Directions: Write out the whole listing, matching it exactly.

┌──

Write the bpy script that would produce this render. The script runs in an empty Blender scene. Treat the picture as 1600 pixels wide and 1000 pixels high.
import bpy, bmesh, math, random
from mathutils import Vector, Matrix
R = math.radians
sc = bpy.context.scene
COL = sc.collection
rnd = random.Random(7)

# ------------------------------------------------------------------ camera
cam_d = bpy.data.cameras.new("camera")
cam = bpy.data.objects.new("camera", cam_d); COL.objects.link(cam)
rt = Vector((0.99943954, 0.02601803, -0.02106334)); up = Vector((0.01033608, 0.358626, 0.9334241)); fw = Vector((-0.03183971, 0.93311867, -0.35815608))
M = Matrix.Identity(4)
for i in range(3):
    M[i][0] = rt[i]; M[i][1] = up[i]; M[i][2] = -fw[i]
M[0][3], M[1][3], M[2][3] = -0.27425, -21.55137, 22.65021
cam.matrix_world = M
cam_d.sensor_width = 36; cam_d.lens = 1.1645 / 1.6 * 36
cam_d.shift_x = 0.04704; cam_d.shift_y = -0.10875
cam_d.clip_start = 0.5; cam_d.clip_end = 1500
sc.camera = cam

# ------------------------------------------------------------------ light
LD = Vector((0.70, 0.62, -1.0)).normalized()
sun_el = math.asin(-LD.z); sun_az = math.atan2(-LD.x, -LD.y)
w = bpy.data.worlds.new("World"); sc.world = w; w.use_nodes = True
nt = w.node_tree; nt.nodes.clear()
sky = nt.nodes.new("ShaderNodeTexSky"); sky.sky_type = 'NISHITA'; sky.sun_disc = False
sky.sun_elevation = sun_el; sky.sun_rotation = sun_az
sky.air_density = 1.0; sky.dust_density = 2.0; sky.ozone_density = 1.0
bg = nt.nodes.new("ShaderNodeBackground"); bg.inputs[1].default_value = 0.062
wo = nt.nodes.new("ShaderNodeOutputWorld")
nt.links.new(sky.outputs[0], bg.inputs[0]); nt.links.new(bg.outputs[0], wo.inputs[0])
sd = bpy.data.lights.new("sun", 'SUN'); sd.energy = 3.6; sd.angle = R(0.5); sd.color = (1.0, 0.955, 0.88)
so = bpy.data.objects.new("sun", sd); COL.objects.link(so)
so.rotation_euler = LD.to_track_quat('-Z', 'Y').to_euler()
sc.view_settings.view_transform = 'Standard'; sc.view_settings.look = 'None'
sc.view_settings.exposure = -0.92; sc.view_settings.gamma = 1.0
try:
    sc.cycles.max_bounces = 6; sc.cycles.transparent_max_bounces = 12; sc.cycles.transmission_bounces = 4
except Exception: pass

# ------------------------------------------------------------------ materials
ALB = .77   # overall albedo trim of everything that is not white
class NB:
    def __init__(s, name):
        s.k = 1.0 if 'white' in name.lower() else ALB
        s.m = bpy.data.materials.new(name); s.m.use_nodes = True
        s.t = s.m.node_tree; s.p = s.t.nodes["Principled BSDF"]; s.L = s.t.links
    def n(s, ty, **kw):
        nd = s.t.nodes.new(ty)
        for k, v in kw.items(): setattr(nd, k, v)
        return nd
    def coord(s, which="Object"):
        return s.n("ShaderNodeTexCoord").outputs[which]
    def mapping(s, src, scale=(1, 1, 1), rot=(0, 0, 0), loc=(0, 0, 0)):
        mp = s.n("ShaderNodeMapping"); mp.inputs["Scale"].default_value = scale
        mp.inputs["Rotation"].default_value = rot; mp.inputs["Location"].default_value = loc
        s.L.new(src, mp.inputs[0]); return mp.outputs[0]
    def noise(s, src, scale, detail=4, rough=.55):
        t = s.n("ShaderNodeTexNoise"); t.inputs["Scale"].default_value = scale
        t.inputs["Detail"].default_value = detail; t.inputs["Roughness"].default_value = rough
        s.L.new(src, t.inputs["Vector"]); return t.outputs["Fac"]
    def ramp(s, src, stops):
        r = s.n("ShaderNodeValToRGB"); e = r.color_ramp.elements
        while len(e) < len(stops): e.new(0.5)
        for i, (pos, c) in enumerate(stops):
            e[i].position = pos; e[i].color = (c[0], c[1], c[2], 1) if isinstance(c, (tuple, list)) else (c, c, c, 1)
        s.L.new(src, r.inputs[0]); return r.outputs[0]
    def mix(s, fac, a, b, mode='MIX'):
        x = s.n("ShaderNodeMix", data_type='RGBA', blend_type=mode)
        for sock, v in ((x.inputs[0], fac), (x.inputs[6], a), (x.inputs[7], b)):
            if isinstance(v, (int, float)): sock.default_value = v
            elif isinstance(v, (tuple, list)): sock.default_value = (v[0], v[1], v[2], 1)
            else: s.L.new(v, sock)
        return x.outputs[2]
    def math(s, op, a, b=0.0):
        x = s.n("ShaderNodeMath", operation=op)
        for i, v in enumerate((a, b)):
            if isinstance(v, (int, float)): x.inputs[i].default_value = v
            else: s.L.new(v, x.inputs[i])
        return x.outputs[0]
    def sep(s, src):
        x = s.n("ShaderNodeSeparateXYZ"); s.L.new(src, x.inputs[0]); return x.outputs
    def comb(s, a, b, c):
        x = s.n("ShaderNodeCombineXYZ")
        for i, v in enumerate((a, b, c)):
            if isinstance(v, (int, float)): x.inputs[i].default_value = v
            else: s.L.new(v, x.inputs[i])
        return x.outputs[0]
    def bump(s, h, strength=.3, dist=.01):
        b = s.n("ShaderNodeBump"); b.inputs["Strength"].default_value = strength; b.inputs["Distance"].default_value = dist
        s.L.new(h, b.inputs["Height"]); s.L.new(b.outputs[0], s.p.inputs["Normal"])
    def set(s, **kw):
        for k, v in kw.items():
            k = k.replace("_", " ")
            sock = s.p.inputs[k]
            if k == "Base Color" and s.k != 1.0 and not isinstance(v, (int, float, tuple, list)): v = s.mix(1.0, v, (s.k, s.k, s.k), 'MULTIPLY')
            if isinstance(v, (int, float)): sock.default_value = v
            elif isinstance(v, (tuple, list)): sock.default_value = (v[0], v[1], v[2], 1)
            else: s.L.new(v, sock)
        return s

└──

Response to the task:
Write the bpy script that would produce this render. The script runs in an empty Blender scene. Treat the picture as 1600 pixels wide and 1000 pixels high.
import bpy, bmesh, math, random
from mathutils import Vector, Matrix
R = math.radians
sc = bpy.context.scene
COL = sc.collection
rnd = random.Random(7)

# ------------------------------------------------------------------ camera
cam_d = bpy.data.cameras.new("camera")
cam = bpy.data.objects.new("camera", cam_d); COL.objects.link(cam)
rt = Vector((0.99943954, 0.02601803, -0.02106334)); up = Vector((0.01033608, 0.358626, 0.9334241)); fw = Vector((-0.03183971, 0.93311867, -0.35815608))
M = Matrix.Identity(4)
for i in range(3):
    M[i][0] = rt[i]; M[i][1] = up[i]; M[i][2] = -fw[i]
M[0][3], M[1][3], M[2][3] = -0.27425, -21.55137, 22.65021
cam.matrix_world = M
cam_d.sensor_width = 36; cam_d.lens = 1.1645 / 1.6 * 36
cam_d.shift_x = 0.04704; cam_d.shift_y = -0.10875
cam_d.clip_start = 0.5; cam_d.clip_end = 1500
sc.camera = cam

# ------------------------------------------------------------------ light
LD = Vector((0.70, 0.62, -1.0)).normalized()
sun_el = math.asin(-LD.z); sun_az = math.atan2(-LD.x, -LD.y)
w = bpy.data.worlds.new("World"); sc.world = w; w.use_nodes = True
nt = w.node_tree; nt.nodes.clear()
sky = nt.nodes.new("ShaderNodeTexSky"); sky.sky_type = 'NISHITA'; sky.sun_disc = False
sky.sun_elevation = sun_el; sky.sun_rotation = sun_az
sky.air_density = 1.0; sky.dust_density = 2.0; sky.ozone_density = 1.0
bg = nt.nodes.new("ShaderNodeBackground"); bg.inputs[1].default_value = 0.062
wo = nt.nodes.new("ShaderNodeOutputWorld")
nt.links.new(sky.outputs[0], bg.inputs[0]); nt.links.new(bg.outputs[0], wo.inputs[0])
sd = bpy.data.lights.new("sun", 'SUN'); sd.energy = 3.6; sd.angle = R(0.5); sd.color = (1.0, 0.955, 0.88)
so = bpy.data.objects.new("sun", sd); COL.objects.link(so)
so.rotation_euler = LD.to_track_quat('-Z', 'Y').to_euler()
sc.view_settings.view_transform = 'Standard'; sc.view_settings.look = 'None'
sc.view_settings.exposure = -0.92; sc.view_settings.gamma = 1.0
try:
    sc.cycles.max_bounces = 6; sc.cycles.transparent_max_bounces = 12; sc.cycles.transmission_bounces = 4
except Exception: pass

# ------------------------------------------------------------------ materials
ALB = .77   # overall albedo trim of everything that is not white
class NB:
    def __init__(s, name):
        s.k = 1.0 if 'white' in name.lower() else ALB
        s.m = bpy.data.materials.new(name); s.m.use_nodes = True
        s.t = s.m.node_tree; s.p = s.t.nodes["Principled BSDF"]; s.L = s.t.links
    def n(s, ty, **kw):
        nd = s.t.nodes.new(ty)
        for k, v in kw.items(): setattr(nd, k, v)
        return nd
    def coord(s, which="Object"):
        return s.n("ShaderNodeTexCoord").outputs[which]
    def mapping(s, src, scale=(1, 1, 1), rot=(0, 0, 0), loc=(0, 0, 0)):
        mp = s.n("ShaderNodeMapping"); mp.inputs["Scale"].default_value = scale
        mp.inputs["Rotation"].default_value = rot; mp.inputs["Location"].default_value = loc
        s.L.new(src, mp.inputs[0]); return mp.outputs[0]
    def noise(s, src, scale, detail=4, rough=.55):
        t = s.n("ShaderNodeTexNoise"); t.inputs["Scale"].default_value = scale
        t.inputs["Detail"].default_value = detail; t.inputs["Roughness"].default_value = rough
        s.L.new(src, t.inputs["Vector"]); return t.outputs["Fac"]
    def ramp(s, src, stops):
        r = s.n("ShaderNodeValToRGB"); e = r.color_ramp.elements
        while len(e) < len(stops): e.new(0.5)
        for i, (pos, c) in enumerate(stops):
            e[i].position = pos; e[i].color = (c[0], c[1], c[2], 1) if isinstance(c, (tuple, list)) else (c, c, c, 1)
        s.L.new(src, r.inputs[0]); return r.outputs[0]
    def mix(s, fac, a, b, mode='MIX'):
        x = s.n("ShaderNodeMix", data_type='RGBA', blend_type=mode)
        for sock, v in ((x.inputs[0], fac), (x.inputs[6], a), (x.inputs[7], b)):
            if isinstance(v, (int, float)): sock.default_value = v
            elif isinstance(v, (tuple, list)): sock.default_value = (v[0], v[1], v[2], 1)
            else: s.L.new(v, sock)
        return x.outputs[2]
    def math(s, op, a, b=0.0):
        x = s.n("ShaderNodeMath", operation=op)
        for i, v in enumerate((a, b)):
            if isinstance(v, (int, float)): x.inputs[i].default_value = v
            else: s.L.new(v, x.inputs[i])
        return x.outputs[0]
    def sep(s, src):
        x = s.n("ShaderNodeSeparateXYZ"); s.L.new(src, x.inputs[0]); return x.outputs
    def comb(s, a, b, c):
        x = s.n("ShaderNodeCombineXYZ")
        for i, v in enumerate((a, b, c)):
            if isinstance(v, (int, float)): x.inputs[i].default_value = v
            else: s.L.new(v, x.inputs[i])
        return x.outputs[0]
    def bump(s, h, strength=.3, dist=.01):
        b = s.n("ShaderNodeBump"); b.inputs["Strength"].default_value = strength; b.inputs["Distance"].default_value = dist
        s.L.new(h, b.inputs["Height"]); s.L.new(b.outputs[0], s.p.inputs["Normal"])
    def set(s, **kw):
        for k, v in kw.items():
            k = k.replace("_", " ")
            sock = s.p.inputs[k]
            if k == "Base Color" and s.k != 1.0 and not isinstance(v, (int, float, tuple, list)): v = s.mix(1.0, v, (s.k, s.k, s.k), 'MULTIPLY')
            if isinstance(v, (int, float)): sock.default_value = v
            elif isinstance(v, (tuple, list)): sock.default_value = (v[0], v[1], v[2], 1)
            else: s.L.new(v, sock)
        return s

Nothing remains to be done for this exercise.